Usually big companies with large network have a dedicated department which deals with all the network configuration. The problem that I have in mind is when this department is splitted over large geographical areas (e.g. some colleagues in Europe, some in Asia and some in America) it may happen that more than one colleague is working on the same device at the time.
This can cause overlapping configuration or other problems, due to the fact that more than one config is applied at the time causing conflicts.
There is one simple solution to avoid this problem by enabling single-user (exclusive) access functionality for the Cisco IOS command-line interface (CLI). Configuration of this feature is very simple:
1. enable
2. configure terminal
3. configuration mode exclusive {auto | manual}
4. end
As you can see mode exclusive has two options auto or manual:
- The auto keyword automatically locks the configuration session whenever the configure terminal command is used. This is the default.

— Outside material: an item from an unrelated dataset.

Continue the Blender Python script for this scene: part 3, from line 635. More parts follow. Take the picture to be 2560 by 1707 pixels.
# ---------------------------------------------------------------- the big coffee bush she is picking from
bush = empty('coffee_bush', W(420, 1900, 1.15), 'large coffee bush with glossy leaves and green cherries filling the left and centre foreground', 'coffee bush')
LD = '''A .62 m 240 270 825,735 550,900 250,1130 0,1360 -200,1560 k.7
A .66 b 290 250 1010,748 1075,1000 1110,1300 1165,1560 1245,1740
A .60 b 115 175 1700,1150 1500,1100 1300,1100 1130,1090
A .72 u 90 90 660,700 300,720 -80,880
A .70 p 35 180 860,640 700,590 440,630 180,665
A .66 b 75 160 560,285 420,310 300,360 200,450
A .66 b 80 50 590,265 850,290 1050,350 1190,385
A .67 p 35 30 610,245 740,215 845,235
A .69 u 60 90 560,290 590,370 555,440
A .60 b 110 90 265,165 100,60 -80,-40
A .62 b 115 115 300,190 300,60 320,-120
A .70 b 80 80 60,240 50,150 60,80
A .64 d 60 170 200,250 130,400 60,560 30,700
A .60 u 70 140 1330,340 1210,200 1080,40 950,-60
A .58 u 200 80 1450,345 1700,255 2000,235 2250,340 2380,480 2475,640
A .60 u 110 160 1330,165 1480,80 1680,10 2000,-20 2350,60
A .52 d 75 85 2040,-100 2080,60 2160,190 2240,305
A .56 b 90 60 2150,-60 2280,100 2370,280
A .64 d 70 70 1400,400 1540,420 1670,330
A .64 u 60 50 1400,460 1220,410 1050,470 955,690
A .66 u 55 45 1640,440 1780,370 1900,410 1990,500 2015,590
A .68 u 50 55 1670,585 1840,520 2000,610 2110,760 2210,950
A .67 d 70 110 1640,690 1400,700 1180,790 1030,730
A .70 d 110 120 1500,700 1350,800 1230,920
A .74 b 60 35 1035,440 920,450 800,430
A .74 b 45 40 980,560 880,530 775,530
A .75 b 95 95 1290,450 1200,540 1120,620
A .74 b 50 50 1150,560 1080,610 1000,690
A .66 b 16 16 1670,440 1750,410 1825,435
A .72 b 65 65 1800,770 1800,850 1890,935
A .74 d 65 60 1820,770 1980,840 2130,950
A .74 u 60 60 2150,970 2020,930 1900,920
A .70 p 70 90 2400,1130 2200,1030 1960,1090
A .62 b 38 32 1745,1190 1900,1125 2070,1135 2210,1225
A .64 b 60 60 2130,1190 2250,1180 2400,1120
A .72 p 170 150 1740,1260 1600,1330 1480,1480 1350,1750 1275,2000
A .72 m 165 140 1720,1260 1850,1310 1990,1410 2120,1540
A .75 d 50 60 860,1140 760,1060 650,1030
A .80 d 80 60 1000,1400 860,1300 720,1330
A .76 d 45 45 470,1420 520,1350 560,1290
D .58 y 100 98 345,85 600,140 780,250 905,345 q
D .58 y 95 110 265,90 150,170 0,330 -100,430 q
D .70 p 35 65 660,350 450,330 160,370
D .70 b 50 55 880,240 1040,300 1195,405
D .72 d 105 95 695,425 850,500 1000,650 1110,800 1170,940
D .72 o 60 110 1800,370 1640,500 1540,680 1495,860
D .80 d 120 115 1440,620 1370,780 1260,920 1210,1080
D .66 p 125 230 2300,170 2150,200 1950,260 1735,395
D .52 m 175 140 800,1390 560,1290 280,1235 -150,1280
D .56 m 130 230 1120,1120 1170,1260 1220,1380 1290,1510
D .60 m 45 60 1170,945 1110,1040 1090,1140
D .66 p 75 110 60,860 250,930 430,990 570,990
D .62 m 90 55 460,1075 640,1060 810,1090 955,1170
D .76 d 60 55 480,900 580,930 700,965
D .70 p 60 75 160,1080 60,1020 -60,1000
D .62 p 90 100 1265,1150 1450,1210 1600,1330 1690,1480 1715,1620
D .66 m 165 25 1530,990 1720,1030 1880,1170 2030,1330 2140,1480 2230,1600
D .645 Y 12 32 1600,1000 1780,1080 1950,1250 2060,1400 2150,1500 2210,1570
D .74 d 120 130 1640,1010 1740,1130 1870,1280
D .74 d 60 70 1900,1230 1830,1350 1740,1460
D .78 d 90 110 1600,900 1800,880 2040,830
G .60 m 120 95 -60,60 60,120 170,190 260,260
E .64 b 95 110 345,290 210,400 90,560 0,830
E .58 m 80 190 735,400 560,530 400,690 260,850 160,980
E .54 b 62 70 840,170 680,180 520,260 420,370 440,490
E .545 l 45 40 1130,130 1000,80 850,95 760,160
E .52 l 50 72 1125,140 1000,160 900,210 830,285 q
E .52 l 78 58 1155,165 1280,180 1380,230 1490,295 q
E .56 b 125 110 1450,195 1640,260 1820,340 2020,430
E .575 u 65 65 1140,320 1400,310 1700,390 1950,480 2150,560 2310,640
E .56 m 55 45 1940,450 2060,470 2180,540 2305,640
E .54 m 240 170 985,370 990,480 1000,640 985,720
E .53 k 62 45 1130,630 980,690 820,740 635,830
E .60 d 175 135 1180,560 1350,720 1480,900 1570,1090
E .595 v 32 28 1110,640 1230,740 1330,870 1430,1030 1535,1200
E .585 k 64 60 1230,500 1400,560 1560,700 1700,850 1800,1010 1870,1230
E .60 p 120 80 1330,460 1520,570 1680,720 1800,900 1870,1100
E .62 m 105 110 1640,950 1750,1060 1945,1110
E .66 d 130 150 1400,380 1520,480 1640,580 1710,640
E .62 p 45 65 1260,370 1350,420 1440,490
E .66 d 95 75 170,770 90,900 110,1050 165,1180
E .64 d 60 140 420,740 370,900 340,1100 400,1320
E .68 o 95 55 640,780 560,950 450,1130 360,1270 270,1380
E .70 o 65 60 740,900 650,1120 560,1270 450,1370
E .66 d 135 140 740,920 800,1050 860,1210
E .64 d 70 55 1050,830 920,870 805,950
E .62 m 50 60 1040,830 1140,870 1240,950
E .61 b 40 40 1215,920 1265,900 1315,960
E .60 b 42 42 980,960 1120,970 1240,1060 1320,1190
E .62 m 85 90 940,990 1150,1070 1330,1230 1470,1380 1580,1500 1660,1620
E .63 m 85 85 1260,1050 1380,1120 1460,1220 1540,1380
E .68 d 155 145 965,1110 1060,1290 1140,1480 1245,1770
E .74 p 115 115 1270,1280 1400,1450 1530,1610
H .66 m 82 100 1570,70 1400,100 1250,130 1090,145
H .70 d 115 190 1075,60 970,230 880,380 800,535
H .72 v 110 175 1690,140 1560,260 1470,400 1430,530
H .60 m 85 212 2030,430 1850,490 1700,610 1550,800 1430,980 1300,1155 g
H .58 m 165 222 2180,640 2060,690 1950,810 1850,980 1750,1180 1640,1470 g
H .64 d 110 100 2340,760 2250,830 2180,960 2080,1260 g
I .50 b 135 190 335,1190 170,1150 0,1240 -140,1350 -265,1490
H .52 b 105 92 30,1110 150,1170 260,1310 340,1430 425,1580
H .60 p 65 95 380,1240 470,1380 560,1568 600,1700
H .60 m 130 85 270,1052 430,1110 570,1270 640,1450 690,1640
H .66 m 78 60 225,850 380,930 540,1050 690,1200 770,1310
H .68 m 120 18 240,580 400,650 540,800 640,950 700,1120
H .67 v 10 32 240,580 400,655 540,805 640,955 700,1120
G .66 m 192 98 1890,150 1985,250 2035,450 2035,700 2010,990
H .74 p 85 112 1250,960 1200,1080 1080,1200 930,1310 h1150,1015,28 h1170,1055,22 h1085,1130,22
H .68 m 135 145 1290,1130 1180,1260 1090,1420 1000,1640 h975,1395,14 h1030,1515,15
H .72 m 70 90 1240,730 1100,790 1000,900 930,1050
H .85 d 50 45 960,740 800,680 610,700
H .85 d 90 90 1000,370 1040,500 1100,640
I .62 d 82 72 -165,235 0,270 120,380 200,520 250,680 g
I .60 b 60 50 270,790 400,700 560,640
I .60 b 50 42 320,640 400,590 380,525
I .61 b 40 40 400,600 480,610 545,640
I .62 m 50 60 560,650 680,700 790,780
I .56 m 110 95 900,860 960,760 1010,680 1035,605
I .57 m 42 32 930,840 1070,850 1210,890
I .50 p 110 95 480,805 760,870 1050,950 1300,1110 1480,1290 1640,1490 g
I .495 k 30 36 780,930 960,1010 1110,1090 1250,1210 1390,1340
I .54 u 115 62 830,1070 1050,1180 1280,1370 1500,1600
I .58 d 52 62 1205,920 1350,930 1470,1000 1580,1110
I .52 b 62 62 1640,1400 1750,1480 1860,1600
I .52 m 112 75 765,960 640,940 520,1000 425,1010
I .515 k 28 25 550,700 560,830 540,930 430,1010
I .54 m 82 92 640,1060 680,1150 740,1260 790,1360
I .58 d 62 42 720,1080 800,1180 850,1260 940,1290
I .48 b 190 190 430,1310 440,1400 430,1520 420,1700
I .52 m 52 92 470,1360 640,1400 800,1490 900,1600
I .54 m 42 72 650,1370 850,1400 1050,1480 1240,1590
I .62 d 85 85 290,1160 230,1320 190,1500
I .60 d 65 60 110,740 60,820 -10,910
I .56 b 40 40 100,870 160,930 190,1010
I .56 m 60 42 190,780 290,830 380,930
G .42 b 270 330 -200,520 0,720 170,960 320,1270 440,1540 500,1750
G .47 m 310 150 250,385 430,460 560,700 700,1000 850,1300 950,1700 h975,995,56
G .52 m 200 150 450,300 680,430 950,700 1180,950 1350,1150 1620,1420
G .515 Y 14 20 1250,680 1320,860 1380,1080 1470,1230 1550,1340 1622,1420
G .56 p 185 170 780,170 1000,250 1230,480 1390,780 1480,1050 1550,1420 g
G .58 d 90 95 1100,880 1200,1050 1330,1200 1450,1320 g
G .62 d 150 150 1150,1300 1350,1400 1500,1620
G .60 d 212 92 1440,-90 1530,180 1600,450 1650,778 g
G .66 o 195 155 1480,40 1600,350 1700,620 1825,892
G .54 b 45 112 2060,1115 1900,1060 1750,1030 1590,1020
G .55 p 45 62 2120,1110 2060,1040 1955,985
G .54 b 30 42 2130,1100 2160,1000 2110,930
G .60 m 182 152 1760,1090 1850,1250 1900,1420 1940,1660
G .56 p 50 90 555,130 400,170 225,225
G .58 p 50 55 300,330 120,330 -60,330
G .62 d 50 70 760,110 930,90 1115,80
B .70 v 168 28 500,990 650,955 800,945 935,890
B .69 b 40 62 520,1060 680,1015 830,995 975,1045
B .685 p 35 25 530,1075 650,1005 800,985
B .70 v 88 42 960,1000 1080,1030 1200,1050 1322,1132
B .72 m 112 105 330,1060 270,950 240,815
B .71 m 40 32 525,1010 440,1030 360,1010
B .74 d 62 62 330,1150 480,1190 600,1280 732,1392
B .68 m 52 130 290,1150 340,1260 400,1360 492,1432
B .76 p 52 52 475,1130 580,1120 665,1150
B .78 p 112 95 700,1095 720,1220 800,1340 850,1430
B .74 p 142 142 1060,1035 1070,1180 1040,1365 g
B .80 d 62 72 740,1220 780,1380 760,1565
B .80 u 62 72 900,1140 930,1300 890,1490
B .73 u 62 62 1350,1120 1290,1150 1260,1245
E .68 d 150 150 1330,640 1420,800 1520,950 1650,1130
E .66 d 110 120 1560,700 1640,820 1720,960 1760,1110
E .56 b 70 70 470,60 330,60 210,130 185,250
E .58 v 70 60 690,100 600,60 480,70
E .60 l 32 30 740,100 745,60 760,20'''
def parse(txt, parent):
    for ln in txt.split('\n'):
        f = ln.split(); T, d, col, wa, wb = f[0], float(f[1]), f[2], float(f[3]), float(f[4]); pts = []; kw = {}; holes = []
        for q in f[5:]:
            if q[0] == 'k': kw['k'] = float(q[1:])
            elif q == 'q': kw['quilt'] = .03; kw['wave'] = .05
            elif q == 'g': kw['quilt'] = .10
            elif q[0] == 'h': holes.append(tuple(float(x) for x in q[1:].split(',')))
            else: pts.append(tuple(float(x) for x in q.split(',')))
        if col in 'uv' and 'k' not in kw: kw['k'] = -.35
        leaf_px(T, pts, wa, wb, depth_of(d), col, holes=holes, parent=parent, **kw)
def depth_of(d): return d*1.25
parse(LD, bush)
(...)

- The manual keyword allows you to choose to lock the configuration session manually or leave it unlocked.
I would recommend using the default auto mode, but if for some reason you need manual mode, then you need to perform some additional tasks:
1. enable
2. configure terminal lock
3. Configure the system by entering your changes to the running configuration.
4. end
The manual method allow you to be able to lock the configuration mode only when you really need it to be lock. Compared to this, the auto mode, is locking the configuration all the time, so it’s considered more safe.
When you are in configuration mode excluside (no matter if auto or manual), you are configuring something through CLI and another user connected to that device is issuing the configuration terminal command, the following message will be displayed:
Configuration mode locked exclusively by user ‘unknown’ process ’88’ from terminal ‘0’. Please try later.Rollback confirmed change timer is cancelled due to configuration lock error.
This is just an example. In your case the user, process or terminal may be different. The message is useful as the second user trying to configure the device knows what’s going on and the engineer is not left in the fog without any clue.